## Task prompt
Leave out the pictures and repeat everything else in the records exactly.

## Records supplied
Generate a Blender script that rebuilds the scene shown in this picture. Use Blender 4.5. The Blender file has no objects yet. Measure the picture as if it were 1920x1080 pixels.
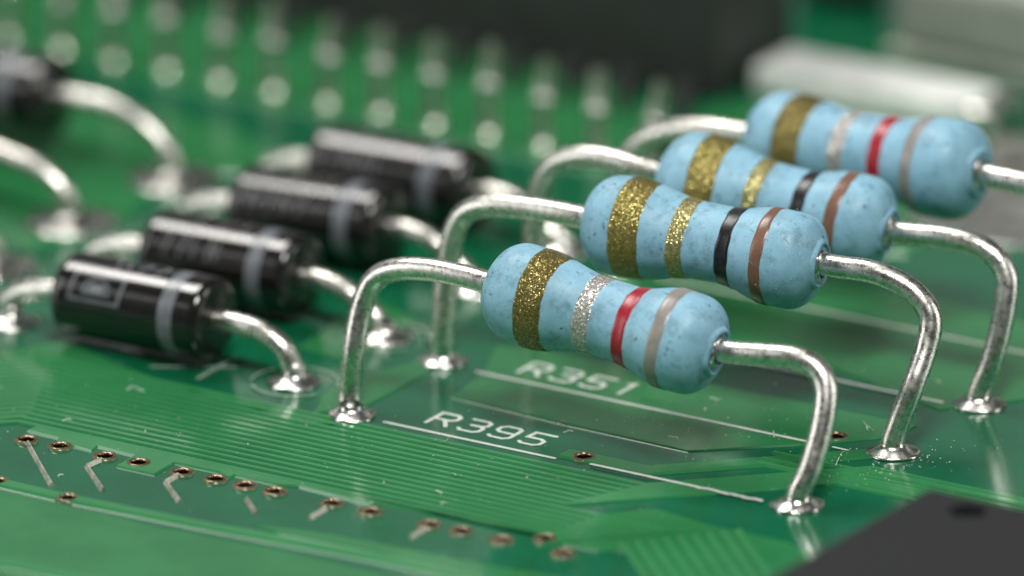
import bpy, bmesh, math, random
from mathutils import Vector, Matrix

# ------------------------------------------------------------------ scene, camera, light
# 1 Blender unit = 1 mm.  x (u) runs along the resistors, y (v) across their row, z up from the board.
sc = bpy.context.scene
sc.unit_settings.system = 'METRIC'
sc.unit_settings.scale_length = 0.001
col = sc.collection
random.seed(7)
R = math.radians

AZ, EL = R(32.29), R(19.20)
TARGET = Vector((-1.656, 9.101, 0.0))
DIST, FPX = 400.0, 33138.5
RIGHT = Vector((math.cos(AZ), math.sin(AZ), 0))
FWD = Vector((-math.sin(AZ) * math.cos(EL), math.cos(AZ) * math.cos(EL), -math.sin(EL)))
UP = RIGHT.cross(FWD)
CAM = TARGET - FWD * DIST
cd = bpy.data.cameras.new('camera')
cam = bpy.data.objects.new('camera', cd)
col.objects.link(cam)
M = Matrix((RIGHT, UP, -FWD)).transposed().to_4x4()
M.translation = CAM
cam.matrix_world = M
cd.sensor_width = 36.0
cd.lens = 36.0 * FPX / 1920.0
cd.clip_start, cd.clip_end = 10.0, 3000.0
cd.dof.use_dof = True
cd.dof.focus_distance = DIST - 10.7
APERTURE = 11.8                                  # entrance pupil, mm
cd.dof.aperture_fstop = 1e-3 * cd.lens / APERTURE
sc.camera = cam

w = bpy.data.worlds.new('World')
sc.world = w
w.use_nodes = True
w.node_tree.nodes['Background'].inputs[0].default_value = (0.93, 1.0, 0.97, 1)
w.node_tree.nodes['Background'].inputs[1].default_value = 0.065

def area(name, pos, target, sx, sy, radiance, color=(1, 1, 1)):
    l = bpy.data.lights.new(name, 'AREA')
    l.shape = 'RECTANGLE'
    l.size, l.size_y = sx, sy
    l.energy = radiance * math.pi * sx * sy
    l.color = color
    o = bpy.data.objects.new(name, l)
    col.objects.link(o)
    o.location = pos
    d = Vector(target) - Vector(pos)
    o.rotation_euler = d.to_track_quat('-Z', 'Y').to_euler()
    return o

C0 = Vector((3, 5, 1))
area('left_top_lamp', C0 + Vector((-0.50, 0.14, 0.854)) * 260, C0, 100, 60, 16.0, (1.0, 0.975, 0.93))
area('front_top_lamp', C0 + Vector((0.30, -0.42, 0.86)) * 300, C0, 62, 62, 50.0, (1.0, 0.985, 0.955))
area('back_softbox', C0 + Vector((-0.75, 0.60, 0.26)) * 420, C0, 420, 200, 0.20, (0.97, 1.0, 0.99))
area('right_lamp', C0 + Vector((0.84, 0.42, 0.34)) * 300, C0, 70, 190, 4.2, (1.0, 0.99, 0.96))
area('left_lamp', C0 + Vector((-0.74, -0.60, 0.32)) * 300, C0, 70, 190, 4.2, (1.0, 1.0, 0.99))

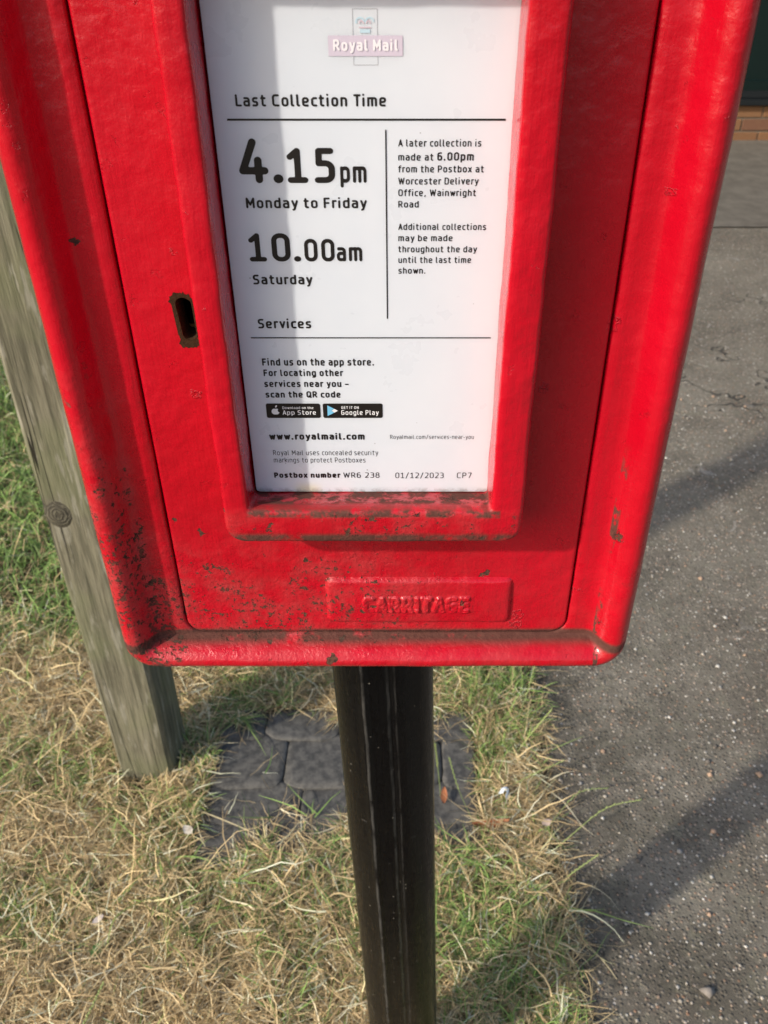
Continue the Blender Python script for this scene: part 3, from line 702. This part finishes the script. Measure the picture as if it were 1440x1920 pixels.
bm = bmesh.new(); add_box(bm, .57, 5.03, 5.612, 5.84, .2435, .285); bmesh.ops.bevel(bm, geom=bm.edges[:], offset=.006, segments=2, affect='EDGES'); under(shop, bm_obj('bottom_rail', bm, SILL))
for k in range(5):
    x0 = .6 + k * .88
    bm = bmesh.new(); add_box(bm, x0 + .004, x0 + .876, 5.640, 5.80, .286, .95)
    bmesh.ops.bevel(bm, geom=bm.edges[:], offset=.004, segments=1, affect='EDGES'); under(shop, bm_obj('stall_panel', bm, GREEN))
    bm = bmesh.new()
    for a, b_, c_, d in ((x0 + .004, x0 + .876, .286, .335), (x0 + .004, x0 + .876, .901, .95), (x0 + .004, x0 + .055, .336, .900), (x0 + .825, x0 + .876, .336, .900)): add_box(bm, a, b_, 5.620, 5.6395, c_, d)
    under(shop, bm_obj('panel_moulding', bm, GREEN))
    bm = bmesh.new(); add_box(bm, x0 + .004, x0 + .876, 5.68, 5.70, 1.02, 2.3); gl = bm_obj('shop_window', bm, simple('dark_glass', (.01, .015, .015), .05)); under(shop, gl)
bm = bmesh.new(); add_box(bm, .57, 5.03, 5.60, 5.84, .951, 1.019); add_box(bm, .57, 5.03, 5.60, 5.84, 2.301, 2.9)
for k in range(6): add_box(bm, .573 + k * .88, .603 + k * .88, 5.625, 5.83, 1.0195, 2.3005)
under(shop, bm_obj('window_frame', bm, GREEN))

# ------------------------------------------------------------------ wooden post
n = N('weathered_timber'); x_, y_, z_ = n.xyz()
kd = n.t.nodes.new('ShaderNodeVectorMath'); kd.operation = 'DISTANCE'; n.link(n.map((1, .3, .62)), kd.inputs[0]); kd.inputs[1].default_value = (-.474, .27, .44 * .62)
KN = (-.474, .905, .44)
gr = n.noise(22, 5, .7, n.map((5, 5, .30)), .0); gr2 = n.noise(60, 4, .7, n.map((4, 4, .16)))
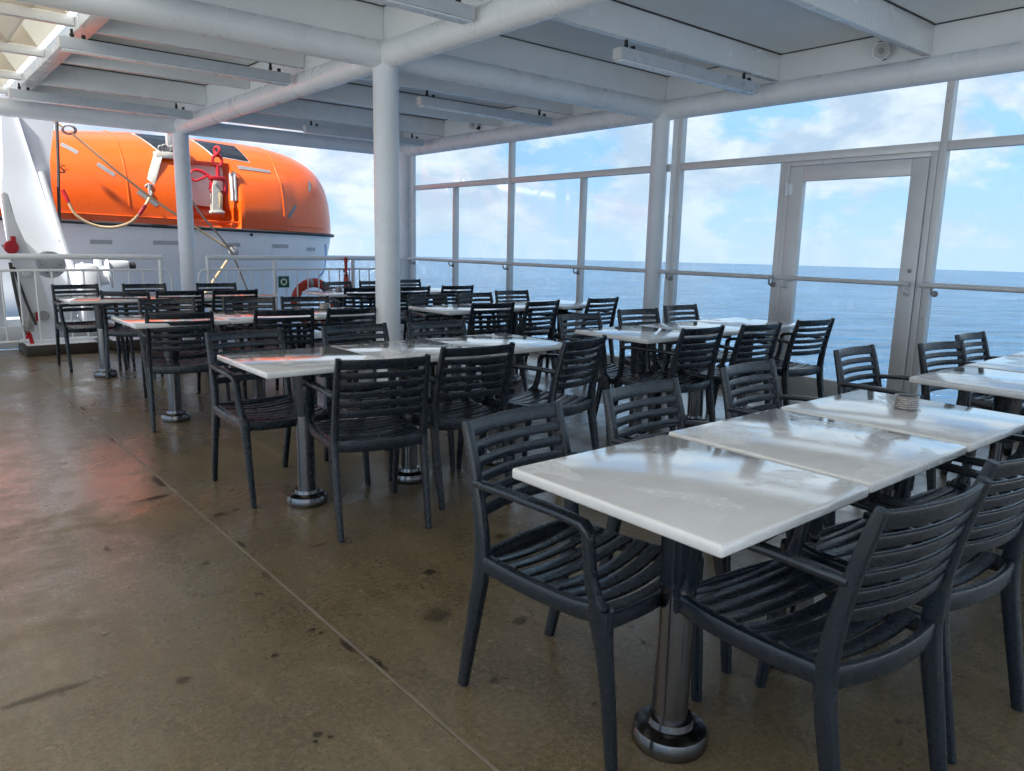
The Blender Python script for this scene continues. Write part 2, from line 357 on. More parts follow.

## Finished exercise
Generate a Blender script that rebuilds the scene shown in this picture. Use Blender 4.5. The Blender file has no objects yet. Measure the picture as if it were 1920x1080 pixels.
import bpy, bmesh, math, random
from mathutils import Vector, Matrix

# ------------------------------------------------------------------ scene, camera, light
# 1 Blender unit = 1 mm.  x (u) runs along the resistors, y (v) across their row, z up from the board.
sc = bpy.context.scene
sc.unit_settings.system = 'METRIC'
sc.unit_settings.scale_length = 0.001
col = sc.collection
random.seed(7)
R = math.radians

AZ, EL = R(32.29), R(19.20)
TARGET = Vector((-1.656, 9.101, 0.0))
DIST, FPX = 400.0, 33138.5
RIGHT = Vector((math.cos(AZ), math.sin(AZ), 0))
FWD = Vector((-math.sin(AZ) * math.cos(EL), math.cos(AZ) * math.cos(EL), -math.sin(EL)))
UP = RIGHT.cross(FWD)
CAM = TARGET - FWD * DIST
cd = bpy.data.cameras.new('camera')
cam = bpy.data.objects.new('camera', cd)
col.objects.link(cam)
M = Matrix((RIGHT, UP, -FWD)).transposed().to_4x4()
M.translation = CAM
cam.matrix_world = M
cd.sensor_width = 36.0
cd.lens = 36.0 * FPX / 1920.0
cd.clip_start, cd.clip_end = 10.0, 3000.0
cd.dof.use_dof = True
cd.dof.focus_distance = DIST - 10.7
APERTURE = 11.8                                  # entrance pupil, mm
cd.dof.aperture_fstop = 1e-3 * cd.lens / APERTURE
sc.camera = cam

w = bpy.data.worlds.new('World')
sc.world = w
w.use_nodes = True
w.node_tree.nodes['Background'].inputs[0].default_value = (0.93, 1.0, 0.97, 1)
w.node_tree.nodes['Background'].inputs[1].default_value = 0.065

def area(name, pos, target, sx, sy, radiance, color=(1, 1, 1)):
    l = bpy.data.lights.new(name, 'AREA')
    l.shape = 'RECTANGLE'
    l.size, l.size_y = sx, sy
    l.energy = radiance * math.pi * sx * sy
    l.color = color
    o = bpy.data.objects.new(name, l)
    col.objects.link(o)
    o.location = pos
    d = Vector(target) - Vector(pos)
    o.rotation_euler = d.to_track_quat('-Z', 'Y').to_euler()
    return o

C0 = Vector((3, 5, 1))
area('left_top_lamp', C0 + Vector((-0.50, 0.14, 0.854)) * 260, C0, 100, 60, 16.0, (1.0, 0.975, 0.93))
area('front_top_lamp', C0 + Vector((0.30, -0.42, 0.86)) * 300, C0, 62, 62, 50.0, (1.0, 0.985, 0.955))
area('back_softbox', C0 + Vector((-0.75, 0.60, 0.26)) * 420, C0, 420, 200, 0.20, (0.97, 1.0, 0.99))
area('right_lamp', C0 + Vector((0.84, 0.42, 0.34)) * 300, C0, 70, 190, 4.2, (1.0, 0.99, 0.96))
area('left_lamp', C0 + Vector((-0.74, -0.60, 0.32)) * 300, C0, 70, 190, 4.2, (1.0, 1.0, 0.99))

Continue the Blender Python script for this scene: part 3, from line 702. This part finishes the script. Measure the picture as if it were 1440x1920 pixels.
bm = bmesh.new(); add_box(bm, .57, 5.03, 5.612, 5.84, .2435, .285); bmesh.ops.bevel(bm, geom=bm.edges[:], offset=.006, segments=2, affect='EDGES'); under(shop, bm_obj('bottom_rail', bm, SILL))
for k in range(5):
    x0 = .6 + k * .88
    bm = bmesh.new(); add_box(bm, x0 + .004, x0 + .876, 5.640, 5.80, .286, .95)
    bmesh.ops.bevel(bm, geom=bm.edges[:], offset=.004, segments=1, affect='EDGES'); under(shop, bm_obj('stall_panel', bm, GREEN))
    bm = bmesh.new()
    for a, b_, c_, d in ((x0 + .004, x0 + .876, .286, .335), (x0 + .004, x0 + .876, .901, .95), (x0 + .004, x0 + .055, .336, .900), (x0 + .825, x0 + .876, .336, .900)): add_box(bm, a, b_, 5.620, 5.6395, c_, d)
    under(shop, bm_obj('panel_moulding', bm, GREEN))
    bm = bmesh.new(); add_box(bm, x0 + .004, x0 + .876, 5.68, 5.70, 1.02, 2.3); gl = bm_obj('shop_window', bm, simple('dark_glass', (.01, .015, .015), .05)); under(shop, gl)
bm = bmesh.new(); add_box(bm, .57, 5.03, 5.60, 5.84, .951, 1.019); add_box(bm, .57, 5.03, 5.60, 5.84, 2.301, 2.9)
for k in range(6): add_box(bm, .573 + k * .88, .603 + k * .88, 5.625, 5.83, 1.0195, 2.3005)
under(shop, bm_obj('window_frame', bm, GREEN))

# ------------------------------------------------------------------ wooden post
n = N('weathered_timber'); x_, y_, z_ = n.xyz()
kd = n.t.nodes.new('ShaderNodeVectorMath'); kd.operation = 'DISTANCE'; n.link(n.map((1, .3, .62)), kd.inputs[0]); kd.inputs[1].default_value = (-.474, .27, .44 * .62)
KN = (-.474, .905, .44)
gr = n.noise(22, 5, .7, n.map((5, 5, .30)), .0); gr2 = n.noise(60, 4, .7, n.map((4, 4, .16)))
The Blender Python script for this scene continues. Write part 2, from line 357 on. More parts follow.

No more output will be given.